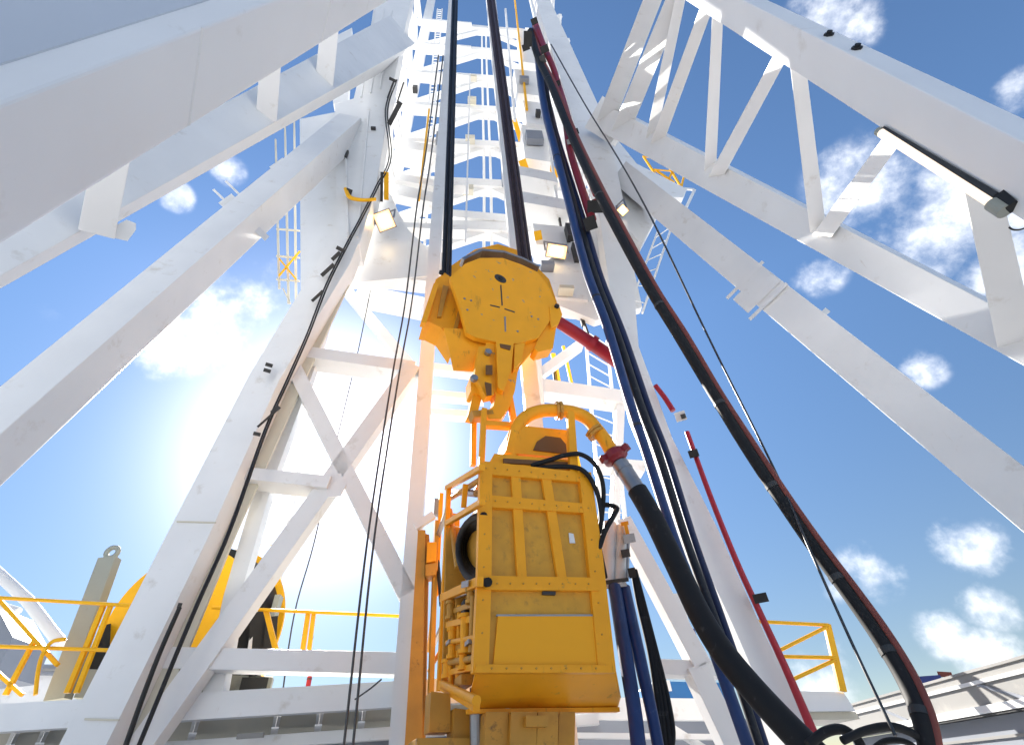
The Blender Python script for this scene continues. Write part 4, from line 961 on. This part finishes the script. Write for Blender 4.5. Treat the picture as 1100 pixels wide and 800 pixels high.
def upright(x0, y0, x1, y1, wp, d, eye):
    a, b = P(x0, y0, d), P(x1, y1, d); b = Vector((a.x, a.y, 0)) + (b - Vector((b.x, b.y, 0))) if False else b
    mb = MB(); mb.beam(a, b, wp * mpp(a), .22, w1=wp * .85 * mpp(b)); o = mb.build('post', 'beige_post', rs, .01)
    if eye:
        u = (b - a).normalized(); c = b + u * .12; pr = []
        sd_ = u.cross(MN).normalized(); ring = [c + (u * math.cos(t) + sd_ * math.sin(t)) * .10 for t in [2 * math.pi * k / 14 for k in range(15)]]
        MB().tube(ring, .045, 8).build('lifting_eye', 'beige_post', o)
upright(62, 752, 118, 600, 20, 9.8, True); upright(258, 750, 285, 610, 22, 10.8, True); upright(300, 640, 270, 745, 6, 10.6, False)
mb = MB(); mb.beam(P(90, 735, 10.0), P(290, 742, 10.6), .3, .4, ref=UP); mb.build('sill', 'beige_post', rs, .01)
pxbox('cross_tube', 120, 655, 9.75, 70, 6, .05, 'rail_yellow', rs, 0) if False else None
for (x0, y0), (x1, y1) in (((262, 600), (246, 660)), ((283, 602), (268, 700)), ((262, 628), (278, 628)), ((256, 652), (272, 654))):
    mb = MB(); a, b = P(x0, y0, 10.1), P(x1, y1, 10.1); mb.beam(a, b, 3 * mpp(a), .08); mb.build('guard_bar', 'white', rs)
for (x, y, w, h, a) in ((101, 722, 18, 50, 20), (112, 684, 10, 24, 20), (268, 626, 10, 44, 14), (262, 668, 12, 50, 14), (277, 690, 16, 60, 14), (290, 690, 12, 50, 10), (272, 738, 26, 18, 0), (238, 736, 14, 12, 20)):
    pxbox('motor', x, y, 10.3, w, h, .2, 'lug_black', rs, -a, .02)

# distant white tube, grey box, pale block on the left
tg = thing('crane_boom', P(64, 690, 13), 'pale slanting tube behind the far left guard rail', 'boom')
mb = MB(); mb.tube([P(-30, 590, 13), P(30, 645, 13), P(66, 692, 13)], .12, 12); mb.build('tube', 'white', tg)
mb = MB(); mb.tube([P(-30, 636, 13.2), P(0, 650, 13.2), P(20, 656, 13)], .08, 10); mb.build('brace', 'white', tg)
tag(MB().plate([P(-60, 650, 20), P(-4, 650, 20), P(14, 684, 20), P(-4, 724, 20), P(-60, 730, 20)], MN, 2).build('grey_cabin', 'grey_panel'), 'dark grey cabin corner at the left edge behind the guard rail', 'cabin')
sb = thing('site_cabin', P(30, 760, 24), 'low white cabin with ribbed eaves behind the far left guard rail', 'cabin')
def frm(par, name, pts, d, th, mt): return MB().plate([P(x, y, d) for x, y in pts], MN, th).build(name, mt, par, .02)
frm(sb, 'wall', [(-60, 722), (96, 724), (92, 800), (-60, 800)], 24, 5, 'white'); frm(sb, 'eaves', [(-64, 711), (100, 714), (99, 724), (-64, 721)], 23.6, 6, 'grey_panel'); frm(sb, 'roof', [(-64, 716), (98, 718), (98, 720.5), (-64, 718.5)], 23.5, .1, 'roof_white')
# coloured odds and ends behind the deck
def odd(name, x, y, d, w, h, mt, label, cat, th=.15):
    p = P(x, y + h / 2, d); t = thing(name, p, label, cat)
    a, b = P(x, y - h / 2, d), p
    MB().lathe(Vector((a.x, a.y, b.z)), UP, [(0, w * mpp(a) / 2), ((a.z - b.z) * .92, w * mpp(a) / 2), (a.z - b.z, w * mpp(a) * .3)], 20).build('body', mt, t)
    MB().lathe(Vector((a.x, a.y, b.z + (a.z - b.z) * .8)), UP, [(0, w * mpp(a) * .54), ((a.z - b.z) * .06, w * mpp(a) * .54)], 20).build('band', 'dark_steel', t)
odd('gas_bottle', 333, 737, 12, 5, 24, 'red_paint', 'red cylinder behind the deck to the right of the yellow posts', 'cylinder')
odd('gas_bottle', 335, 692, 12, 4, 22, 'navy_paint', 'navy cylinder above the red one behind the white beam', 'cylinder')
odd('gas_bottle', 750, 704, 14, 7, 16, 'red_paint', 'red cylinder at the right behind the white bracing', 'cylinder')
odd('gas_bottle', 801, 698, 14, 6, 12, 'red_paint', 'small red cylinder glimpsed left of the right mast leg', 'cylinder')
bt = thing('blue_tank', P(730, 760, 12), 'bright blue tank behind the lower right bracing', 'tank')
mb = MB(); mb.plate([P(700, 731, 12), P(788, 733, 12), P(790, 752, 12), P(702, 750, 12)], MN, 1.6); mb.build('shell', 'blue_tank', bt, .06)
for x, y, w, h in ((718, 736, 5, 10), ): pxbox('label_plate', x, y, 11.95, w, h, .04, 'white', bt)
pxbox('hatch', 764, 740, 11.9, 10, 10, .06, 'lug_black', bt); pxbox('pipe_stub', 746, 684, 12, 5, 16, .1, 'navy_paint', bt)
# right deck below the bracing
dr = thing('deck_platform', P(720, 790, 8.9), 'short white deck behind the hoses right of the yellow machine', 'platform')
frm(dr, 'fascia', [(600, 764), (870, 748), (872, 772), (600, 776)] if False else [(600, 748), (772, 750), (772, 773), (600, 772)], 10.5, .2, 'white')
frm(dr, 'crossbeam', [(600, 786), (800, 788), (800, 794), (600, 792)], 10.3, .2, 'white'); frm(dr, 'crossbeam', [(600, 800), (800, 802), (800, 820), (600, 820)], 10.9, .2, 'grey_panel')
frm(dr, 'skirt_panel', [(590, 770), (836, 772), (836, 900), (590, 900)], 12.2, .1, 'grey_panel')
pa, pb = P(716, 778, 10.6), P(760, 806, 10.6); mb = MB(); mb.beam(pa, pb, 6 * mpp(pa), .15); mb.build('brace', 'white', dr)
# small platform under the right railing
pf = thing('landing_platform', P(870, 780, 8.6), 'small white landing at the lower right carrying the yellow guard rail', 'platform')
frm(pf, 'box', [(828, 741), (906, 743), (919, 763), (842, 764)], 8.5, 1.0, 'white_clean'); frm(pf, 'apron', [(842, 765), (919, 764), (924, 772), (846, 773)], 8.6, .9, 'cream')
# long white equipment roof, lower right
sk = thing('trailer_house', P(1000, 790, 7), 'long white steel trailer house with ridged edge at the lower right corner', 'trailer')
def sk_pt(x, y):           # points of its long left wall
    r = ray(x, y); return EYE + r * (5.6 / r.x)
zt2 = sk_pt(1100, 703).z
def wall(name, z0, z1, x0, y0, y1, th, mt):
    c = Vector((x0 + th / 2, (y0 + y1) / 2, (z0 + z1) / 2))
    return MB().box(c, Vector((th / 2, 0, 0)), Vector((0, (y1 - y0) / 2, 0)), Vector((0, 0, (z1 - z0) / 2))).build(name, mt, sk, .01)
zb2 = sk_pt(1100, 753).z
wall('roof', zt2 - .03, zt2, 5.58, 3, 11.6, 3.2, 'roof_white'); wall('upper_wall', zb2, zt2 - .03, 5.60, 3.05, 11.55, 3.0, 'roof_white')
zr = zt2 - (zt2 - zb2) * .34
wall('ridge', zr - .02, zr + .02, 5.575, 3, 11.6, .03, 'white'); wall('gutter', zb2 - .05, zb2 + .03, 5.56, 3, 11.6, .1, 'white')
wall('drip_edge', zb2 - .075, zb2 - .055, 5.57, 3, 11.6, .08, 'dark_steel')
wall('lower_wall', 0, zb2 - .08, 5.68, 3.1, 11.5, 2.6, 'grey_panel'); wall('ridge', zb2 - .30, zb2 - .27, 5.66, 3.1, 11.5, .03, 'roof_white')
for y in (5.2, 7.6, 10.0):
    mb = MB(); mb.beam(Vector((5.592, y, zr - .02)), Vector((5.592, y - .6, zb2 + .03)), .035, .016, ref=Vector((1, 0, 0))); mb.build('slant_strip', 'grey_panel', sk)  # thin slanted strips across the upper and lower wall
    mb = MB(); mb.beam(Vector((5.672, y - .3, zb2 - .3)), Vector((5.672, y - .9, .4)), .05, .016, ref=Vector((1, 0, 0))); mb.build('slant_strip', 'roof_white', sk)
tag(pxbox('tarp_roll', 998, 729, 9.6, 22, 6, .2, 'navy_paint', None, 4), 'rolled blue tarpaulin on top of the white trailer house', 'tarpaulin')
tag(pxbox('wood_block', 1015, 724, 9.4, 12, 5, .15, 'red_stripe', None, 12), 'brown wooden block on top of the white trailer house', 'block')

*PROMPT*: Repeat only what lies between the start of the data and the end of the line containing "pxbox('motor', x, y, 10.3, w, h, .2, 'lug_black', rs, -a, .02)", exactly, with pictures left out.

*OUTPUT*:
The Blender Python script for this scene continues. Write part 4, from line 961 on. This part finishes the script. Write for Blender 4.5. Treat the picture as 1100 pixels wide and 800 pixels high.
def upright(x0, y0, x1, y1, wp, d, eye):
    a, b = P(x0, y0, d), P(x1, y1, d); b = Vector((a.x, a.y, 0)) + (b - Vector((b.x, b.y, 0))) if False else b
    mb = MB(); mb.beam(a, b, wp * mpp(a), .22, w1=wp * .85 * mpp(b)); o = mb.build('post', 'beige_post', rs, .01)
    if eye:
        u = (b - a).normalized(); c = b + u * .12; pr = []
        sd_ = u.cross(MN).normalized(); ring = [c + (u * math.cos(t) + sd_ * math.sin(t)) * .10 for t in [2 * math.pi * k / 14 for k in range(15)]]
        MB().tube(ring, .045, 8).build('lifting_eye', 'beige_post', o)
upright(62, 752, 118, 600, 20, 9.8, True); upright(258, 750, 285, 610, 22, 10.8, True); upright(300, 640, 270, 745, 6, 10.6, False)
mb = MB(); mb.beam(P(90, 735, 10.0), P(290, 742, 10.6), .3, .4, ref=UP); mb.build('sill', 'beige_post', rs, .01)
pxbox('cross_tube', 120, 655, 9.75, 70, 6, .05, 'rail_yellow', rs, 0) if False else None
for (x0, y0), (x1, y1) in (((262, 600), (246, 660)), ((283, 602), (268, 700)), ((262, 628), (278, 628)), ((256, 652), (272, 654))):
    mb = MB(); a, b = P(x0, y0, 10.1), P(x1, y1, 10.1); mb.beam(a, b, 3 * mpp(a), .08); mb.build('guard_bar', 'white', rs)
for (x, y, w, h, a) in ((101, 722, 18, 50, 20), (112, 684, 10, 24, 20), (268, 626, 10, 44, 14), (262, 668, 12, 50, 14), (277, 690, 16, 60, 14), (290, 690, 12, 50, 10), (272, 738, 26, 18, 0), (238, 736, 14, 12, 20)):
    pxbox('motor', x, y, 10.3, w, h, .2, 'lug_black', rs, -a, .02)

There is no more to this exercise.